The 6.5-meter (21-foot) diameter MMT telescope is operated by the MMT Observatory (MMTO), a joint venture of The Smithsonian Institution and The University of Arizona. The MMT is located on the summit of Mt. Hopkins approximately 60 kilometers (47 miles) south of Tucson, Arizona on the grounds of the Smithsonian's Fred Lawrence Whipple Observatory along with a number of Smithsonian operated telescopes.

At an elevation of 2616m (8585-ft), Mt. Hopkins is the second highest peak in the Santa Rita Range of the Coronado National Forest. At this elevation, the MMT is positioned above the Earth's lower atmosphere which helps to reduce the impact of atmospheric effects (i.e. "seeing") on the image quality at the telescope.

An Observatory is more than just a telescope. The telescope is really just the light "collecting" equipment, while an observatory encompasses all the instruments needed to record the astronomical light collected by the telescope, the staff that operates and supports the telescope, and the facilities where the telescope is housed and repairs and maintenance is carried out. The following is a short story of how the MMT OBSERVATORY was established.

Origins

In the mid 1960s, Dr. Fred L. Whipple, Director of the Smithsonian Astrophysical Observatory (SAO), felt that although they operated more than a dozen observing stations around the world, "SAO and its companion, Harvard College Observatory, needed a real observatory". When NASA started a program to track satellites equipped with retroreflectors from the Earth using laser systems in 1964, this was taken as an opportunity to move the SAO tracking station from White Sands, New Mexico to a site of higher altitude. It was intended that this new higher site could then eventually become the site of the observatory Whipple desired with "the most powerful telescope we could promote".

A good astronomical observing site requires minimal cloud cover, minimal light contamination, and a high elevation. It was thought that Arizona possessed more of these attributes than New Mexico or Texas. Several sites in Arizona were considered: Yuma, which had the clearest skies but was low in elevation; the Flagstaff/ Jerome area which had higher elevation but much more cloud cover; and the Tucson area which was considered the most favorable with its high mountain tops and mostly clear skies. An added advantage was Tucson's already growing astronomical community where collaborations could be formed with The University of Arizona and the newly formed National Optical Astronomy Observatories (NOAO) which founded its headquarters in Tucson in the early 1960s. The laser satellite-tracking station, the impetus for the location search, was built at the 7700-foot level on Mt. Hopkins, preserving the 8500-foot summit for a future observatory. And so the "Mount Hopkins Observatory", home to the tracking station and other astronomical facilities, began taking shape in 1966 and opened in 1968.

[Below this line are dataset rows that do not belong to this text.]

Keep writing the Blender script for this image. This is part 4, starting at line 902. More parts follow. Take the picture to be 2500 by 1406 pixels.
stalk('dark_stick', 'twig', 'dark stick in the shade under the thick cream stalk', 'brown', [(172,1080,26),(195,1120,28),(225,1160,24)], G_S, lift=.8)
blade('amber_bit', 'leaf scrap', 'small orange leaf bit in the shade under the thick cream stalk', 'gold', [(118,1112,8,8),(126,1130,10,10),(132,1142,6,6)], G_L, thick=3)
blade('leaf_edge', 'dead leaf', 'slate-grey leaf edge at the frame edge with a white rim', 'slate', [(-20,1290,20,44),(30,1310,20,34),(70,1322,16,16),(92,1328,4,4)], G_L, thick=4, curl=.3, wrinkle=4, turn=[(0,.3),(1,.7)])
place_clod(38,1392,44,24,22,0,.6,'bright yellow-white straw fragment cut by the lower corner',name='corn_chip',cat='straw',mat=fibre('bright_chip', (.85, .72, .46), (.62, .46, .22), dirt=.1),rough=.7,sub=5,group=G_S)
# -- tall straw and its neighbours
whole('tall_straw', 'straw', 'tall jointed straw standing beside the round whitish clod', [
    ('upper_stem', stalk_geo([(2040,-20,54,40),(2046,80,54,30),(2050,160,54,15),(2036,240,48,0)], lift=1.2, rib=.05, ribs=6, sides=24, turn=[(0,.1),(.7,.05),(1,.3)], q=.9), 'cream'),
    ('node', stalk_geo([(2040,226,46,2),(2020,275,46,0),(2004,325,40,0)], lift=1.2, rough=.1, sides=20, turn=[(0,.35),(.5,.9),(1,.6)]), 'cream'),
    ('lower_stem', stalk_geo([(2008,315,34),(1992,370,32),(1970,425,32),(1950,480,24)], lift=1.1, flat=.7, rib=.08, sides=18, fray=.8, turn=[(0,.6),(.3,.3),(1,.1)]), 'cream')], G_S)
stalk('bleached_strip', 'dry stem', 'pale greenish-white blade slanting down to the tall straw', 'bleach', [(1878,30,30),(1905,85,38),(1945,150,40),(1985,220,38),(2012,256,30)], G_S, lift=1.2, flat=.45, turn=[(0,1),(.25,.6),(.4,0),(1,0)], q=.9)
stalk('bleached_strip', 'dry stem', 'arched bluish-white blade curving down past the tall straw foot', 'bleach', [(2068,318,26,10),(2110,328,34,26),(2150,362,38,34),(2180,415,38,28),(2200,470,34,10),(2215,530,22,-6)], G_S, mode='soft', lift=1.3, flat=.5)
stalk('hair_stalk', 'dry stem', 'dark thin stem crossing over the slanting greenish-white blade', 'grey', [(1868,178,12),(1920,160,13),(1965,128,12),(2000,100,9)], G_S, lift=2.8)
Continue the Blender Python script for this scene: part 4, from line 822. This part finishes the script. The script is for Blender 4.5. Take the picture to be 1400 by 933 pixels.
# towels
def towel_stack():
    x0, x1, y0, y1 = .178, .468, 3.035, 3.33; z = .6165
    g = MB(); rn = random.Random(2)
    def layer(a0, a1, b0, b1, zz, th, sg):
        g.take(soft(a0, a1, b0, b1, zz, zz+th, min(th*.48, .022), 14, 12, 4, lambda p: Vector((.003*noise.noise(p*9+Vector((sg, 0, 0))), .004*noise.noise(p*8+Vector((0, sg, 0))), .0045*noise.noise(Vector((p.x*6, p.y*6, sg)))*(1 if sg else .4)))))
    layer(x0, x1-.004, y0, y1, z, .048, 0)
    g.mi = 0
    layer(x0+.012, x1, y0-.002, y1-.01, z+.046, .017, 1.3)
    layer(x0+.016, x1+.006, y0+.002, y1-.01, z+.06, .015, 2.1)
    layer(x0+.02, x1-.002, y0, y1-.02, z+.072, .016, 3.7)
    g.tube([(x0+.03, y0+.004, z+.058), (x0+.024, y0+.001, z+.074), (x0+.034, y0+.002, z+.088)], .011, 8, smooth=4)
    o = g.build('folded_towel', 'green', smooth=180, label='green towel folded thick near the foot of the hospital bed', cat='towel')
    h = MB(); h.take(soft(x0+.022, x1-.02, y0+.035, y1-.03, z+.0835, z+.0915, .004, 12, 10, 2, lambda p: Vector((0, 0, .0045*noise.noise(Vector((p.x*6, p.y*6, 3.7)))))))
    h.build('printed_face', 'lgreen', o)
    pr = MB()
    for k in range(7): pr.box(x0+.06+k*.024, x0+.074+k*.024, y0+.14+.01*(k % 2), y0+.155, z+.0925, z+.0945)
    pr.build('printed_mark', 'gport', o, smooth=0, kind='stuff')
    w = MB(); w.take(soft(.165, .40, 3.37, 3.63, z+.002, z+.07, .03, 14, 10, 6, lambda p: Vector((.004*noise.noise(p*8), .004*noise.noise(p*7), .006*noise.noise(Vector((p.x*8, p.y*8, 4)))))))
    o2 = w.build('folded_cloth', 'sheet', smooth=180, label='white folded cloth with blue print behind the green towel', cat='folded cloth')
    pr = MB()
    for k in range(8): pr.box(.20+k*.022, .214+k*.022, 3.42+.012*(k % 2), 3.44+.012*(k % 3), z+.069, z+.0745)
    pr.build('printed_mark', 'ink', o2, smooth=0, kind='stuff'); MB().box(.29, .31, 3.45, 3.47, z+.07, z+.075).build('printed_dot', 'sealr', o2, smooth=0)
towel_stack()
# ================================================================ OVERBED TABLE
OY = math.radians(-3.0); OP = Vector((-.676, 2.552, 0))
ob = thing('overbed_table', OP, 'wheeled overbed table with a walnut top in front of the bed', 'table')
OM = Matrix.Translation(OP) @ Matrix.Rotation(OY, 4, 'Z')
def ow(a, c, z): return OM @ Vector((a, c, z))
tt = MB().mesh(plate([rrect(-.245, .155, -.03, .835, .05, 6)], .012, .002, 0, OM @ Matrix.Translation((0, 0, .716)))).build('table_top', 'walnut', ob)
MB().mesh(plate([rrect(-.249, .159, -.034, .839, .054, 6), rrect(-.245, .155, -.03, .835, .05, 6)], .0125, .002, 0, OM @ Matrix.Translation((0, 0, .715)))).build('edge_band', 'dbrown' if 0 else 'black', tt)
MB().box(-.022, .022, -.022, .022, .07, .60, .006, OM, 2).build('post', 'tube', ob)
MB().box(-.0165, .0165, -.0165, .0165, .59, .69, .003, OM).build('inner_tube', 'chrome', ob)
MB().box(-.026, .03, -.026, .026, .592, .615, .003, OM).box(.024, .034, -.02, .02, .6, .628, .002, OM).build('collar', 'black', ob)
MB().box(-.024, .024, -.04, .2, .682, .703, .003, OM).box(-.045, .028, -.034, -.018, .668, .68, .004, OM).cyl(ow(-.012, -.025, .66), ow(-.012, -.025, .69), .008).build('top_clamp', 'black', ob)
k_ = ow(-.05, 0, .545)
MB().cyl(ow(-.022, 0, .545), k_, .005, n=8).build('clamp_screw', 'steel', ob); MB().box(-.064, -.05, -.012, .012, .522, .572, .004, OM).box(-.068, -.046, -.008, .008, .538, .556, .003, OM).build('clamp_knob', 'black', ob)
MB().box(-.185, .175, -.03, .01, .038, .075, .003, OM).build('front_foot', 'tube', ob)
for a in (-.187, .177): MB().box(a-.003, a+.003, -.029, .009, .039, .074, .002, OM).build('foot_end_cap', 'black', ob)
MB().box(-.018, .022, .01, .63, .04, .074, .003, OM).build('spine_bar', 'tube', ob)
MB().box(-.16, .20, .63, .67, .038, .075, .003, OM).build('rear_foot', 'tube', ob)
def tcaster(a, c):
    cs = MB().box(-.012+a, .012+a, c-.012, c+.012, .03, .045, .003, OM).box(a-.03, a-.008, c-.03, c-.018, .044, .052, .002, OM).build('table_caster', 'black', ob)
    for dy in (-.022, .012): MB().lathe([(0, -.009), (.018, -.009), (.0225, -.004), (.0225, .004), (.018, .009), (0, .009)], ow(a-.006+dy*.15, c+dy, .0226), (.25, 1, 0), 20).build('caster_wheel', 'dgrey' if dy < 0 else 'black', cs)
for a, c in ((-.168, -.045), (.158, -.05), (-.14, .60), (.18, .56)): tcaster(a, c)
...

SAO director Fred Lawrence Whipple (middle) at the 10-m Gamma Ray Reflector on the day the "Mount Hopkins Observatory" opened its doors in 1968. It was renamed the Fred Lawrence Whipple Observatory in honor of Dr. Whipple in 1981.
Partnership and Site Selection

During the 1960s, astronomers at both SAO and The University of Arizona (UA) were interested in the concept of a 'multiple mirror telescope' (MMT) which would use an array of mirrors that focus their individual images into a single common image equivalent in detail to one obtained by a telescope with a single, much larger mirror. In 1970, the SAO and UA held joint discussions of the MMT concept and in December 1971, a Memorandum of Understanding was signed by the Smithsonian Institution and the University of Arizona, committing both insitutions to collaborate in building and operating the new MMT Observatory to be for the use of both institutions' astronomers. Such a Memorandum was a first of its kind between two institutions to collaborate in the building and operation of an observatory.

The site for the new observatory was a choice between Kitt Peak (where ground breaking on the NOAO telescopes had started), Mt. Lemmon or Mt. Hopkins. Mt. Hopkins was higher in elevation than Kitt Peak, and had much less potential for light contamination from Tucson than Mt. Lemmon. Thus, Mt. Hopkins was selected in 1973 as the site for the new observatory which would sit at the top of the mountain. The MMT Observatory came into existence using six 1.8-m mirrors to provide an effective aperture of a 4.5-m telescope which, at the time, was the third largest telescope in the world. However, the innovation didn't stop at telescope design, it was the first telescope to be housed in a rotating building and to be supported on ball bearings rather than hydrostatic bearings. Innovation has continued to be a strong driver for the observatory to this day.

Day-to-day life

In addition to the staff at the facility in the Santa Rita mountains, offices were set up at The University of Arizona campus in Tucson where, even today, half of the observatory staff is stationed. A core group of engineers, technicians, scientists and administrators deal with the day-to-day operation of the observatory, with assistance from astronomers and instrument builders from both UA and SAO.